Understanding the Bower Package Manager

Since it was developed, Bower has remained a core tool for web engineers all over the world. Along with GruntJS, Bower is another marquee name in the web dev industry that often confuses people who may be just starting their quest.

In its simplest terms, Bower manages different packages that you’d want your project to use. It’s important to note that “package” is basically another term for a framework or a library.

BootStrap is a package. Good ol’ jQuery is another package.

To quote Bower’s website:

Web sites are made of lots of things — frameworks, libraries, assets, utilities, and rainbows. Bower manages all these things for you.

Why You Should Use A Package Manager

As a developer you should be working to automate your process as much as possible. Simply put, it’s inefficient to manually download files and place them into your project’s directory one at a time.

With bower installed you eliminate the need for having to manually do this by installing the library through Bower.

For example, think of a situation in which you you want to include Angular into your project. Instead of having to search the web for Angular’s CDN or raw file, you can run bower install angular inside your project’s directory and bower will install the framework for you! Quick, clean, and so darn simple.

This becomes increasingly more useful to development when projects grow larger.

Using bower.json and .bowerrc

These two files are vitally important to fully utilize Bower on your own.

Bower.json

Bower allows you to re-use the same packages throughout different projects by allowing you to configure a bower.json file. This file is very similar to that of node’s package.json. It consists of different package dependencies for an individual project.

These packages are defined in the form of JSON objects.

In order to reuse a system of packages, all you need to do is include bower.json inside your project, then run bower install on it.

Additionally you can uses Bower’s command-line tool to add packages to your bower.json file by appending the --save flag when running bower install <package-name>.

.bowerrc

Next let’s take a look at how we can use .bowerrc. If you’re not exactly sure why some files end in rc, don’t worry because you not alone.

RC files are config files for different programs and software – specifically on Unix-based operating systems. When configuring Bower in your project .bowerrc is used to specify paths for our specific assets in our project.
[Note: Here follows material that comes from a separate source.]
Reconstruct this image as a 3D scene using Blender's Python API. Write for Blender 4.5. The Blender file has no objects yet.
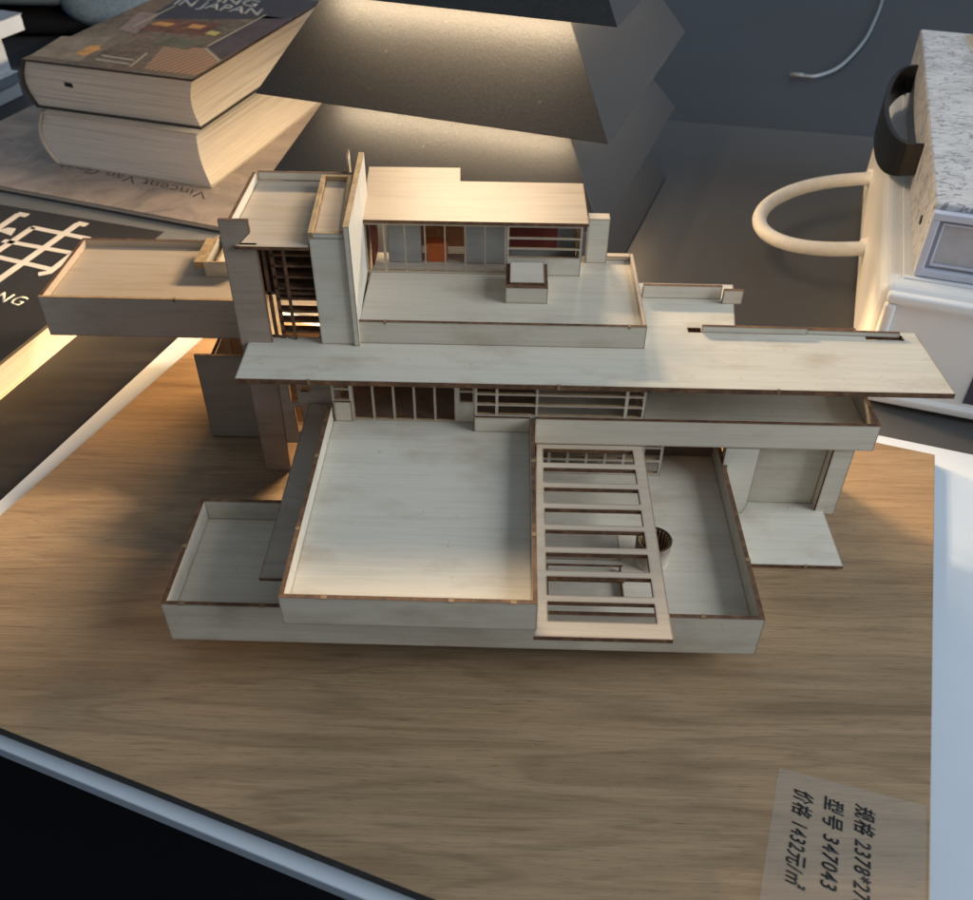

Think of a scenario where you wanted all of your packages to be installed inside your public/libs folder. In order to do this you’d define the directory in your .bowerrc file below.

.bowerrc example

{"directory":"public/libs"}

If you do not specify a directory then Bower will install your packages into a default folder called “bower_components” at the root of your project. This is Bower’s default configuration; and although this is fine I personally find it easier for developers to specify a directory relative to your project’s main folder.

Conclusion

Hopefully by now you have a solid understanding of how Bower works and why so many developers rely on it each day. The importance of workflow automation is something that cannot be stressed enough. I highly encourage you to try out Bower and get a first hand look at what all the hype is about.